Your task is to repeat the listing exactly.

[Scene modeling code data]
***

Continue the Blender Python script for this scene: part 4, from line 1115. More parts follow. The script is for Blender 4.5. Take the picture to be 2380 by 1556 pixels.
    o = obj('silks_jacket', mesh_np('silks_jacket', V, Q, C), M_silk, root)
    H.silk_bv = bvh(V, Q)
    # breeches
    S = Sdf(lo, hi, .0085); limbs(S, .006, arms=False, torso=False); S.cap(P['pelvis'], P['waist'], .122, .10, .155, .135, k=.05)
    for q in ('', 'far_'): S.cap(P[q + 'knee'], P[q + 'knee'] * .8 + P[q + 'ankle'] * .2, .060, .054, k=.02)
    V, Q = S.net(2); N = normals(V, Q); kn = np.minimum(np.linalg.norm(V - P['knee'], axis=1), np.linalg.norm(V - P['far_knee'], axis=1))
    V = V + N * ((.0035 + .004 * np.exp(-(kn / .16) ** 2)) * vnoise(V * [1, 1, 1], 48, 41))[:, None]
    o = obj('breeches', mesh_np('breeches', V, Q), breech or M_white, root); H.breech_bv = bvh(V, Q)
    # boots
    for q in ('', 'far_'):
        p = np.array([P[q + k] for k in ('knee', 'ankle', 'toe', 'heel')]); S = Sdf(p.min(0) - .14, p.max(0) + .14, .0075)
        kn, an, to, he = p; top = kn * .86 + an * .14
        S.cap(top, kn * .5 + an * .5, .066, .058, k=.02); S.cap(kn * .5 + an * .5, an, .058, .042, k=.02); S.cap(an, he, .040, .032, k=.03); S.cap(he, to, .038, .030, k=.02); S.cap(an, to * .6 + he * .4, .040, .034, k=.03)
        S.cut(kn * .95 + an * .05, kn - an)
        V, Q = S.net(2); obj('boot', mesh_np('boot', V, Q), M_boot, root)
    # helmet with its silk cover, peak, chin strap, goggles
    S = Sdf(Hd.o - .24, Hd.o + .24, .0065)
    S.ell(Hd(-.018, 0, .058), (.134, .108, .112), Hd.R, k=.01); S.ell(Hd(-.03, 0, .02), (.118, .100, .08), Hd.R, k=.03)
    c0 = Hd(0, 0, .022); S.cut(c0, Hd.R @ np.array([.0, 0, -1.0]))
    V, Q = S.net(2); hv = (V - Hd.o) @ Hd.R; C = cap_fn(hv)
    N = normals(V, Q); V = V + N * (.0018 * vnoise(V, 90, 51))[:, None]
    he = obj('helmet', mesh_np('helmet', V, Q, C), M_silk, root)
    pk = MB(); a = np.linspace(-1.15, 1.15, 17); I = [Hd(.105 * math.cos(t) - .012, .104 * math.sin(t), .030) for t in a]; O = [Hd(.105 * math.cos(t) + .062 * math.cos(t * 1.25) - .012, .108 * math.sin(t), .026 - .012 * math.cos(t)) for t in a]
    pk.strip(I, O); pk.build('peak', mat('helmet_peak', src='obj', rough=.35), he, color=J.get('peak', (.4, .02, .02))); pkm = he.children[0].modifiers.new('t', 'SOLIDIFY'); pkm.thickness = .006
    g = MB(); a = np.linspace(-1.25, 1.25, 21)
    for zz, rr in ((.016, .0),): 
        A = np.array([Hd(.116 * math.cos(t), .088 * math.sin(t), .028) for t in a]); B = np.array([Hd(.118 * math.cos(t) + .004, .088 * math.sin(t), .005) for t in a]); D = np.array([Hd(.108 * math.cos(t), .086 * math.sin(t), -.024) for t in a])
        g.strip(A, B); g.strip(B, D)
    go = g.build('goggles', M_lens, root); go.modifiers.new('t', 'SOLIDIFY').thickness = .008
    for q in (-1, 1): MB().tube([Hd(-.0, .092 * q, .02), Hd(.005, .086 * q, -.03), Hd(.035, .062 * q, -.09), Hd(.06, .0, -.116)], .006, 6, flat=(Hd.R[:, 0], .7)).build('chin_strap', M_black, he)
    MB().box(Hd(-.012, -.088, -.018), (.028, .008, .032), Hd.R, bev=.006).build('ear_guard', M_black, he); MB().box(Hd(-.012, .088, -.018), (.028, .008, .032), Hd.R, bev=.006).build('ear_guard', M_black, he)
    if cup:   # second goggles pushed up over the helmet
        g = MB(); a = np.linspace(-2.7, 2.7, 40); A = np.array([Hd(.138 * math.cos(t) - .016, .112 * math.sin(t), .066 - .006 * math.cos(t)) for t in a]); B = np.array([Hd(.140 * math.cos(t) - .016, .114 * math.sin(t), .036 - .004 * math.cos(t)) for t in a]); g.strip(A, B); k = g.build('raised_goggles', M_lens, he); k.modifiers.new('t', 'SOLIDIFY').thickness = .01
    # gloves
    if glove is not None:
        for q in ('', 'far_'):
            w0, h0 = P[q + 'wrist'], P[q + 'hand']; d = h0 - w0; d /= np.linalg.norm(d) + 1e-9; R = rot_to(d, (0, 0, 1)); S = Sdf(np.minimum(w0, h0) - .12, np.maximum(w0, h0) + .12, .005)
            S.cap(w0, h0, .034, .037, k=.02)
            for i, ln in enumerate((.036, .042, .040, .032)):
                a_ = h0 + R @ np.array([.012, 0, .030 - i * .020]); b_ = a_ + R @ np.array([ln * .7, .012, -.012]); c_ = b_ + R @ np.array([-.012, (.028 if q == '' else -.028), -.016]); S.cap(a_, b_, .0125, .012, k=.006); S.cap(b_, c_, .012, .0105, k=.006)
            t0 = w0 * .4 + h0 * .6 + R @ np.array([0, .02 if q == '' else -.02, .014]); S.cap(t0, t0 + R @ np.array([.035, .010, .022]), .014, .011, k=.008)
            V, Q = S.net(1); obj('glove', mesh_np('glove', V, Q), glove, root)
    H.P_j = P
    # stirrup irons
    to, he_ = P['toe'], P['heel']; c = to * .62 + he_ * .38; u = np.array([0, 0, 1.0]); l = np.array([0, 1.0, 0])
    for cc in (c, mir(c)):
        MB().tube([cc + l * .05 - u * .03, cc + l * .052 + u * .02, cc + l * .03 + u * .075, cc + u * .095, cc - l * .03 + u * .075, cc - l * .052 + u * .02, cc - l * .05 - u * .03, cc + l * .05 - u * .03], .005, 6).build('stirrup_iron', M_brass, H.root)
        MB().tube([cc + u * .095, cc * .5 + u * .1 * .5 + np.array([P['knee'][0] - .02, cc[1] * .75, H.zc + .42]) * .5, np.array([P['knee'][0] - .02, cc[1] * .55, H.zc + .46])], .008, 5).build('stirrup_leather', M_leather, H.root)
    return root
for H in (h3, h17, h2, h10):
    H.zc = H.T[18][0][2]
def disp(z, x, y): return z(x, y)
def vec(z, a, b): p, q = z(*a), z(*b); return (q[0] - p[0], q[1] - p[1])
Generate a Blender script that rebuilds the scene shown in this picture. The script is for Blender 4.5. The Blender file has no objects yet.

***

RESULT OF THIS TASK =
Continue the Blender Python script for this scene: part 4, from line 1115. More parts follow. The script is for Blender 4.5. Take the picture to be 2380 by 1556 pixels.
    o = obj('silks_jacket', mesh_np('silks_jacket', V, Q, C), M_silk, root)
    H.silk_bv = bvh(V, Q)
    # breeches
    S = Sdf(lo, hi, .0085); limbs(S, .006, arms=False, torso=False); S.cap(P['pelvis'], P['waist'], .122, .10, .155, .135, k=.05)
    for q in ('', 'far_'): S.cap(P[q + 'knee'], P[q + 'knee'] * .8 + P[q + 'ankle'] * .2, .060, .054, k=.02)
    V, Q = S.net(2); N = normals(V, Q); kn = np.minimum(np.linalg.norm(V - P['knee'], axis=1), np.linalg.norm(V - P['far_knee'], axis=1))
    V = V + N * ((.0035 + .004 * np.exp(-(kn / .16) ** 2)) * vnoise(V * [1, 1, 1], 48, 41))[:, None]
    o = obj('breeches', mesh_np('breeches', V, Q), breech or M_white, root); H.breech_bv = bvh(V, Q)
    # boots
    for q in ('', 'far_'):
        p = np.array([P[q + k] for k in ('knee', 'ankle', 'toe', 'heel')]); S = Sdf(p.min(0) - .14, p.max(0) + .14, .0075)
        kn, an, to, he = p; top = kn * .86 + an * .14
        S.cap(top, kn * .5 + an * .5, .066, .058, k=.02); S.cap(kn * .5 + an * .5, an, .058, .042, k=.02); S.cap(an, he, .040, .032, k=.03); S.cap(he, to, .038, .030, k=.02); S.cap(an, to * .6 + he * .4, .040, .034, k=.03)
        S.cut(kn * .95 + an * .05, kn - an)
        V, Q = S.net(2); obj('boot', mesh_np('boot', V, Q), M_boot, root)
    # helmet with its silk cover, peak, chin strap, goggles
    S = Sdf(Hd.o - .24, Hd.o + .24, .0065)
    S.ell(Hd(-.018, 0, .058), (.134, .108, .112), Hd.R, k=.01); S.ell(Hd(-.03, 0, .02), (.118, .100, .08), Hd.R, k=.03)
    c0 = Hd(0, 0, .022); S.cut(c0, Hd.R @ np.array([.0, 0, -1.0]))
    V, Q = S.net(2); hv = (V - Hd.o) @ Hd.R; C = cap_fn(hv)
    N = normals(V, Q); V = V + N * (.0018 * vnoise(V, 90, 51))[:, None]
    he = obj('helmet', mesh_np('helmet', V, Q, C), M_silk, root)
    pk = MB(); a = np.linspace(-1.15, 1.15, 17); I = [Hd(.105 * math.cos(t) - .012, .104 * math.sin(t), .030) for t in a]; O = [Hd(.105 * math.cos(t) + .062 * math.cos(t * 1.25) - .012, .108 * math.sin(t), .026 - .012 * math.cos(t)) for t in a]
    pk.strip(I, O); pk.build('peak', mat('helmet_peak', src='obj', rough=.35), he, color=J.get('peak', (.4, .02, .02))); pkm = he.children[0].modifiers.new('t', 'SOLIDIFY'); pkm.thickness = .006
    g = MB(); a = np.linspace(-1.25, 1.25, 21)
    for zz, rr in ((.016, .0),): 
        A = np.array([Hd(.116 * math.cos(t), .088 * math.sin(t), .028) for t in a]); B = np.array([Hd(.118 * math.cos(t) + .004, .088 * math.sin(t), .005) for t in a]); D = np.array([Hd(.108 * math.cos(t), .086 * math.sin(t), -.024) for t in a])
        g.strip(A, B); g.strip(B, D)
    go = g.build('goggles', M_lens, root); go.modifiers.new('t', 'SOLIDIFY').thickness = .008
    for q in (-1, 1): MB().tube([Hd(-.0, .092 * q, .02), Hd(.005, .086 * q, -.03), Hd(.035, .062 * q, -.09), Hd(.06, .0, -.116)], .006, 6, flat=(Hd.R[:, 0], .7)).build('chin_strap', M_black, he)
    MB().box(Hd(-.012, -.088, -.018), (.028, .008, .032), Hd.R, bev=.006).build('ear_guard', M_black, he); MB().box(Hd(-.012, .088, -.018), (.028, .008, .032), Hd.R, bev=.006).build('ear_guard', M_black, he)
    if cup:   # second goggles pushed up over the helmet
        g = MB(); a = np.linspace(-2.7, 2.7, 40); A = np.array([Hd(.138 * math.cos(t) - .016, .112 * math.sin(t), .066 - .006 * math.cos(t)) for t in a]); B = np.array([Hd(.140 * math.cos(t) - .016, .114 * math.sin(t), .036 - .004 * math.cos(t)) for t in a]); g.strip(A, B); k = g.build('raised_goggles', M_lens, he); k.modifiers.new('t', 'SOLIDIFY').thickness = .01
    # gloves
    if glove is not None:
        for q in ('', 'far_'):
            w0, h0 = P[q + 'wrist'], P[q + 'hand']; d = h0 - w0; d /= np.linalg.norm(d) + 1e-9; R = rot_to(d, (0, 0, 1)); S = Sdf(np.minimum(w0, h0) - .12, np.maximum(w0, h0) + .12, .005)
            S.cap(w0, h0, .034, .037, k=.02)
            for i, ln in enumerate((.036, .042, .040, .032)):
                a_ = h0 + R @ np.array([.012, 0, .030 - i * .020]); b_ = a_ + R @ np.array([ln * .7, .012, -.012]); c_ = b_ + R @ np.array([-.012, (.028 if q == '' else -.028), -.016]); S.cap(a_, b_, .0125, .012, k=.006); S.cap(b_, c_, .012, .0105, k=.006)
            t0 = w0 * .4 + h0 * .6 + R @ np.array([0, .02 if q == '' else -.02, .014]); S.cap(t0, t0 + R @ np.array([.035, .010, .022]), .014, .011, k=.008)
            V, Q = S.net(1); obj('glove', mesh_np('glove', V, Q), glove, root)
    H.P_j = P
    # stirrup irons
    to, he_ = P['toe'], P['heel']; c = to * .62 + he_ * .38; u = np.array([0, 0, 1.0]); l = np.array([0, 1.0, 0])
    for cc in (c, mir(c)):
        MB().tube([cc + l * .05 - u * .03, cc + l * .052 + u * .02, cc + l * .03 + u * .075, cc + u * .095, cc - l * .03 + u * .075, cc - l * .052 + u * .02, cc - l * .05 - u * .03, cc + l * .05 - u * .03], .005, 6).build('stirrup_iron', M_brass, H.root)
        MB().tube([cc + u * .095, cc * .5 + u * .1 * .5 + np.array([P['knee'][0] - .02, cc[1] * .75, H.zc + .42]) * .5, np.array([P['knee'][0] - .02, cc[1] * .55, H.zc + .46])], .008, 5).build('stirrup_leather', M_leather, H.root)
    return root
for H in (h3, h17, h2, h10):
    H.zc = H.T[18][0][2]
def disp(z, x, y): return z(x, y)
def vec(z, a, b): p, q = z(*a), z(*b); return (q[0] - p[0], q[1] - p[1])
Generate a Blender script that rebuilds the scene shown in this picture. The script is for Blender 4.5. The Blender file has no objects yet.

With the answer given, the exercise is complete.